9 October 2024

La TCRI dénonce l’évitement délibéré du gouvernement face à ses obligations découlant de la Charte des droits et libertés

Les organismes au service des personnes réfugiées et immigrantes sont outrés des solutions avancées par le Premier ministre du Québec relatives à la création de « zones d’attente » ou à la répartition obligatoire des personnes en demande d’asile qui se trouvent déjà au Québec.

Montréal, le 9 octobre 2024. En réponse à l’arrivée et à la présence des personnes en demande d’asile au Québec, le Premier ministre propose soit de s’inspirer des zones d’attentes françaises pour créer des lieux d’enfermement aux différents points d’entrée du pays, où elles y seraient systématiquement détenues, ou alors de déplacer de force la moitié de celles qui se trouvent au Québec ailleurs au Canada.

La TCRI dénonce fortement ces propositions, alors que le Premier ministre avoue lui-même ne pas avoir l’intention d’analyser les effets de ces mesures sur les droits fondamentaux. En France, les impacts négatifs des zones d’attente sur les personnes en demande d’asile ont été documentés, tant au chapitre de l’accès au droit et à la justice que des conditions de vie déplorables. Au surplus, la suggestion qu’il est possible et raisonnable de déraciner des personnes qui se sont établies au Québec après avoir déjà été contraintes de fuir leur foyer trahit un grand manque d’humanité et reflète une sous-estimation des enjeux, indiquant une incapacité à saisir pleinement leur ampleur.

« Les propositions du Premier ministre sous-tendent que les personnes en demande d’asile ne jouiraient pas des mêmes droits que les autres êtres humains au Québec.
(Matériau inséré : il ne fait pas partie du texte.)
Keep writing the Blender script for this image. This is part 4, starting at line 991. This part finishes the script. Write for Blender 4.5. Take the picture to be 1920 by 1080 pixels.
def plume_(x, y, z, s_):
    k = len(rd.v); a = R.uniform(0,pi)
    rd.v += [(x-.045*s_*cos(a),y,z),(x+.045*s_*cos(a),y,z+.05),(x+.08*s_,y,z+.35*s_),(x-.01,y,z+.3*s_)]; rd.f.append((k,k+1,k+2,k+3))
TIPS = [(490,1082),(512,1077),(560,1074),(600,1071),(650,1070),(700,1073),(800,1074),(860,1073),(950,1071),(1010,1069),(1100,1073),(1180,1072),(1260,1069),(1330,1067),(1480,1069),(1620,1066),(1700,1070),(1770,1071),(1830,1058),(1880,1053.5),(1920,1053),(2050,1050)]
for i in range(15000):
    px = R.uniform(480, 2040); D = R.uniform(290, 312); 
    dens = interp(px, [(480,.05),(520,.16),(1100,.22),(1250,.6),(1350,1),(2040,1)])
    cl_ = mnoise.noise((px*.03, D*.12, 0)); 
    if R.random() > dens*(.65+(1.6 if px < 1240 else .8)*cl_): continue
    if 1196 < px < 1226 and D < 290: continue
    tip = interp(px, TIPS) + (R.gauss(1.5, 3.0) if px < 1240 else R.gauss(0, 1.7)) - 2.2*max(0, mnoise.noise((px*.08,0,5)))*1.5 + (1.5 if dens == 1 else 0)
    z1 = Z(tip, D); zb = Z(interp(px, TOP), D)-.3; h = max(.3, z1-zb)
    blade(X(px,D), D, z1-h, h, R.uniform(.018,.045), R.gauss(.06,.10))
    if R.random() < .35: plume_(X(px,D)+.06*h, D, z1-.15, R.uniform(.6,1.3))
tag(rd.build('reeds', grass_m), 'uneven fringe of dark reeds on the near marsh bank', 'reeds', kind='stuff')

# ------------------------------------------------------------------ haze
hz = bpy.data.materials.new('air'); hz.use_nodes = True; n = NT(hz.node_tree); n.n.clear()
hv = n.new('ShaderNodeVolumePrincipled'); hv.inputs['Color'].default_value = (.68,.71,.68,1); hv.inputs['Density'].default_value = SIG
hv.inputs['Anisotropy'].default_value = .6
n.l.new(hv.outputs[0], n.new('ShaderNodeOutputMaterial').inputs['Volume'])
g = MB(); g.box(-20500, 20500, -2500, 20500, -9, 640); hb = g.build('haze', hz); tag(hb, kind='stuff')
Elles sont déshumanisantes et il s’agit d’un précédent inquiétant et dangereux. Ce sont de personnes dont on parle, pas du bétail! », précise la coprésidente de la TCRI, Sarah Toulouse.

La TCRI exhorte le Premier ministre et les membres du gouvernement à cesser de tenir des discours qui font des personnes immigrantes des boucs émissaires pour toute une série de problèmes au Québec. D’une part, ces discours sont dangereux en ce qu’ils attisent les sentiments xénophobes et anti-immigration, ce que constatent les organismes sur le terrain. Ils nuisent non seulement aux personnes immigrantes et réfugiées, mais aussi à la cohésion de l’ensemble de la société, en normalisant des comportements discriminatoires. Malheureusement, le gouvernement affaiblit la cohésion sociale et contribue à la marginalisation des personnes concernées. D’autre part, ils sont largement trompeurs. Les problèmes que connaît le Québec en matière de logement, d’éducation ou de santé ont des racines beaucoup plus complexes et profondes. Comme le démontrent les études, ces défis sont enracinés dans des structures économiques, politiques et sociales plus larges et ne peuvent pas être attribués à une seule cause.

Par exemple, il est faux de prétendre que l’on peut régler la crise du logement en diminuant de moitié le nombre de résidents temporaires et de personnes en demande d’asile. Ces discours trahissent en outre un certain mépris pour les personnes qui souffrent de ces problèmes en ne proposant aucune véritable solution.

« Le Premier ministre réaffirme souvent que la nation québécoise est accueillante. Pourtant, les discours qui tendent à associer les défis du Québec aux personnes immigrantes et réfugiées nourrissent une perception inverse. Il est essentiel que le Premier ministre prenne conscience que derrière les termes ‘immigrants’ et ‘demandeurs d’asile’ se trouvent des hommes, des femmes et des enfants, souvent en situation de grande vulnérabilité, qui n’ont eu que très peu de choix dans le parcours difficile qu’ils traversent aujourd’hui. Il est crucial de ne pas chercher à obtenir des gains politiques sur le dos de ces personnes, mais plutôt de mettre en avant les valeurs de respect et de compassion qui définissent notre société », affirme Manel Rekik, coprésidente de la TCRI.

Des solutions existent pour que le Québec cesse de subir les contrecoups d’un accueil mal coordonné alors que les déplacements forcés atteignent des sommets inégalés dans le monde. Les organismes au service des personnes réfugiées et immigrantes demandent au gouvernement du Québec de prendre acte de ces nouvelles réalités, de poursuivre dans la voie de la solidarité envers les personnes déplacées et de mettre en œuvre des solutions pérennes en impliquant l’ensemble des parties prenantes, dont les organismes communautaires.